The term geospatial in the Anglo-Saxon world – but also in the scientific and technical Italian elite – is slowly replacing the word Gis, acronym of Geographic Information System. Geospatial is interpreted as a synonym of geographical notions, in a system that can include more than two dimensions, normally represented by the latitude and the longitude, introducing geographical information in a landmark that could be developed in three, or, by now, also in four dimensions. The simplest examples are the google maps, which in the classical plane dimension of the chart sheet have put together the three-dimensional place with a fourth dimension time-slider.
The impact of geospatial technology in our daily life has become rather relevant, showing itself as a global reference overview in our environment.
The impact of all the innovations that form the Geospatial technology is increasing in our lives. It reached such a relevance to become a key point in our environment. This is particularly recognizable in urban envirornment, as it allow us in using Location Based Sevices technologies, which are able to transform every georeferenced object in a smart object, inserting it in a network of objects through position relationship among which the objects in the network transmit data and information each other.
The common use of these networks of objects in our urban environment, could represent the structural network of the Smart Cities. When we use mobile devices in our trips, or when we share our feelings or other personal information on Social Network such as Twitter, Instagram or Facebook, we communicate also our geografical position (if we allowed it in our privacy agreement).
Many of the services offered by search engines, using our position, are able in showing us restaurants, hotels, shops, banks, drugstores and everything we need, even classifying the showed results on the basis of the appreciation of other users.
Thus, it is clear that geospatial technology is already present in the very core of our lives.
Calvino told about Invisible Cities, describing various shapes and configurations completely invented, maybe characterized by the loss of identity that the city inspires in its inhabitants.
A lost identity, which everyone tries to get back through the new intelligence provided by the communication net that, linked to the geographical mark, tries to make smarter our urban context.
Smart cities, where all the objects are crossroads of a net through which data blocks containing information travels from georeferenced sensors to satellites signals, which are able to reach both the great canyons of our cities and the inner of our buildings.
A market trend, which is looking for continuous innovations in order to inspire a stagnant economy, claims as smart, objects and activities that often are not so “smart” and that deflects from the aim of a full and specific knowledge of the visible urban context that still need to be transformed in “smart”.
The geospatial technology to manage data is available, as well as is ready also the technology to organise the data chaos, which has to be translated and transformed in order to show only the necessary information, considering the large amount of useless data that surrounds us. Mapmakers did for centuries this task, making understandable, in a graphical way, data around us, deleting the “ground noise” and using various mapping scales as information filter.

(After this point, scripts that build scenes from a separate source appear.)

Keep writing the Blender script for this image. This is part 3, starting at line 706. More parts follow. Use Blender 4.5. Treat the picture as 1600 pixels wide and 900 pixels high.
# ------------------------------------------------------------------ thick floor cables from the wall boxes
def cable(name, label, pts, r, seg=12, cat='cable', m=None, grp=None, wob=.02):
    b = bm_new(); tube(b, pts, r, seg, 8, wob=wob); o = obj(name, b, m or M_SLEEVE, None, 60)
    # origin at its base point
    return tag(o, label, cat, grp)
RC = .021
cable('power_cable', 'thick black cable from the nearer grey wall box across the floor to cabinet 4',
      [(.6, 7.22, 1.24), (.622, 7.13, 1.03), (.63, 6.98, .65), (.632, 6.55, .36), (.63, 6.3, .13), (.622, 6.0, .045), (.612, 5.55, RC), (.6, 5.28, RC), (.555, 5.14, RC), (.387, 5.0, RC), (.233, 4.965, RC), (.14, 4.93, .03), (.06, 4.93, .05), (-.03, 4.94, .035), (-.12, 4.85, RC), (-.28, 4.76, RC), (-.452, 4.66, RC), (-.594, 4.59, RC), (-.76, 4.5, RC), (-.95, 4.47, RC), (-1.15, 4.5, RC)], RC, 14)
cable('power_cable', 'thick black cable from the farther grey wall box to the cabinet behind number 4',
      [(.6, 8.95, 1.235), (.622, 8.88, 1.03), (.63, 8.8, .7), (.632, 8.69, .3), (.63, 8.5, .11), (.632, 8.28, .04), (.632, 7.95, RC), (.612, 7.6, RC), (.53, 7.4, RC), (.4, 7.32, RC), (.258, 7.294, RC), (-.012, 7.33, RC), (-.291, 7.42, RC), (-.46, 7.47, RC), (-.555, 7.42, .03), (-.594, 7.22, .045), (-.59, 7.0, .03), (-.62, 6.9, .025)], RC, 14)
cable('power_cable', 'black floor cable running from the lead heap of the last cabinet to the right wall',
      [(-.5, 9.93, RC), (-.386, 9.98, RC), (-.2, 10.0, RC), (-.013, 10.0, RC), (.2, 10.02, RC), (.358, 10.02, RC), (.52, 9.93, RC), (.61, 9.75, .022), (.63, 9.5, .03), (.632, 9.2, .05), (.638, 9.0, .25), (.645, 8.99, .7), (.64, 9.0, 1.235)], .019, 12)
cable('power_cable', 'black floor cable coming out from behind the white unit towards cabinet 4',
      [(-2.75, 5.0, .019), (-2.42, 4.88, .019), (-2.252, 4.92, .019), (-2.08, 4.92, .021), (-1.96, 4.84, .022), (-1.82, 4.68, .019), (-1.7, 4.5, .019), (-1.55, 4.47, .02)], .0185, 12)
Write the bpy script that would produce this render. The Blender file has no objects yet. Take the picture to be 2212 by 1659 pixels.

What lacks is the true intelligence, the social fabric, a lack of interconnection and the communication showed by the urban environment that have grown in the course of time.
Mankind prefers to live in well planned and tested urban structures, in which social relationships are getting stronger.
Being a smart city, with an historical urban pattern, means using geospatial information in a smart and appropriate way in compliance with the urban patterns that have been developed in the course of time in order to respond to the necessities of the relationships between people and environment.
In order to transform our historical urban pattern in smart cities, 1300 projects have been proposed in Italy, involving 15 million citizens and engaging 150 cities, for a total investment of more than 3,5 billion. A good start in the direction of geospatial urban intelligence.